Entré en la Cúpula y me sentí como si caminara por dentro de un programa informático: los cuadros de Sorolla llegaban a mí no porque estuvieran colgados de una pared. No hay paredes en una circunferencia. Los cuadros colgaban del aire, como si fuesen frutos del viento. Porque las obras se presentan en caballetes de cristal, en un diseño original de la arquitecta italobrasileña Lina Bo Bardi. Sentí una felicidad inmensa al ver los cuadros como suspendidos, levitando. Por fin el arte levita, pensé. La ligereza de los cuadros, la Cúpula, la circularidad, los colores radicales de la pintura de Sorolla me conmovieron. Una sensación de embriaguez en los ojos. Me enfadé conmigo mismo por no haber conocido antes el trabajo de Lina Bo Bardi. No entiendo por qué no hay más museos en el mundo que expongan sus obras pictóricas siguiendo los diseños fantásticos de esta mujer. Me pregunté por el prestigio de Sorolla. A mí me gusta mucho Sorolla, pero no goza de la fama de otros ilustres pintores de su tiempo. ¿Por qué? Me enseñaron la famosa escalera de caracol de Niemeyer. Subí y bajé esa escalera unas cuantas veces no sin despertar alarma en mis anfitriones. Deseé tener una escalera así en mi casa, o incluso vivir en una escalera. Me llevaron al Auditorio, donde pude ver Desnudos, la primera retrospectiva del fotógrafo Spencer Tunick en España. Decenas de cuerpos desnudos fotografiados en los lugares más inclementes. Dicen de Tunick que sus cuerpos desnudos no ponen el énfasis en la sexualidad.

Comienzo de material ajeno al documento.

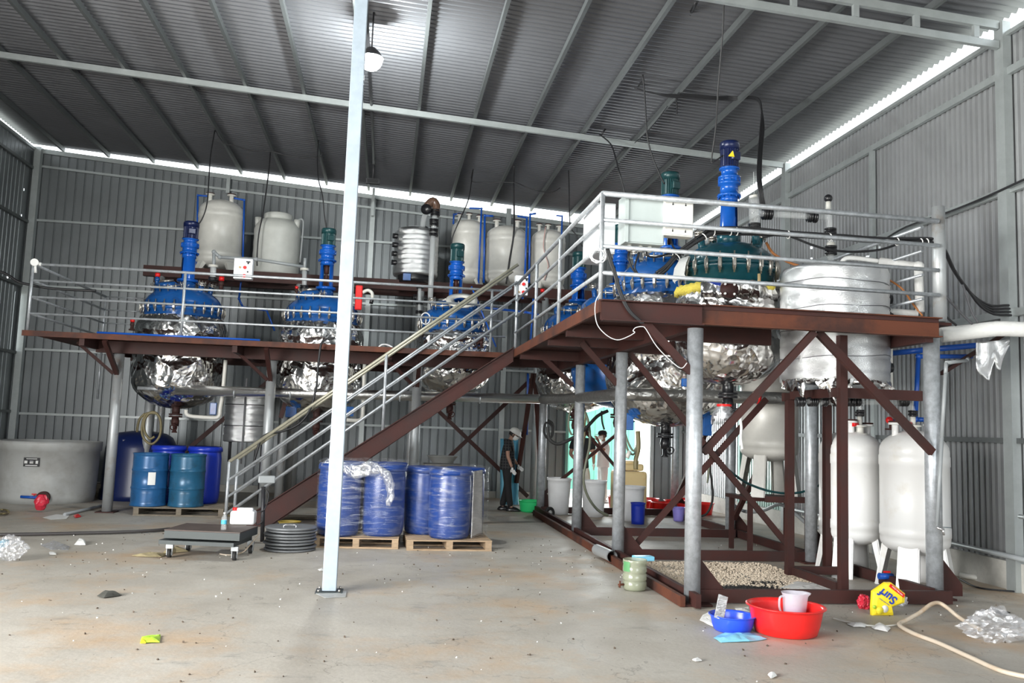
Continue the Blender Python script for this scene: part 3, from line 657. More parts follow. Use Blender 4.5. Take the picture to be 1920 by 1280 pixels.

Yo no estoy de acuerdo. Para mí Tunick persigue la exhibición de la sexualidad masificada, cuerpos de todas las proporciones, cuerpos obesos y cuerpos flacos. Borja Ibaseta, coordinador del Niemeyer, me dijo que Tunick buscaba cuerpos no canónicos, es decir, obesos. Vimos una foto en donde Tunick había retratado a su mujer desnuda. La esposa de Tunick, sin embargo, era de proporciones muy canónicas, es decir, delgada. Pensé que una cosa es lo que hacen los artistas en sus obras y otra lo que hacen en sus vidas. Me fui del Niemeyer completamente enamorado, con ganas de levitar, como los cuadros de Sorolla.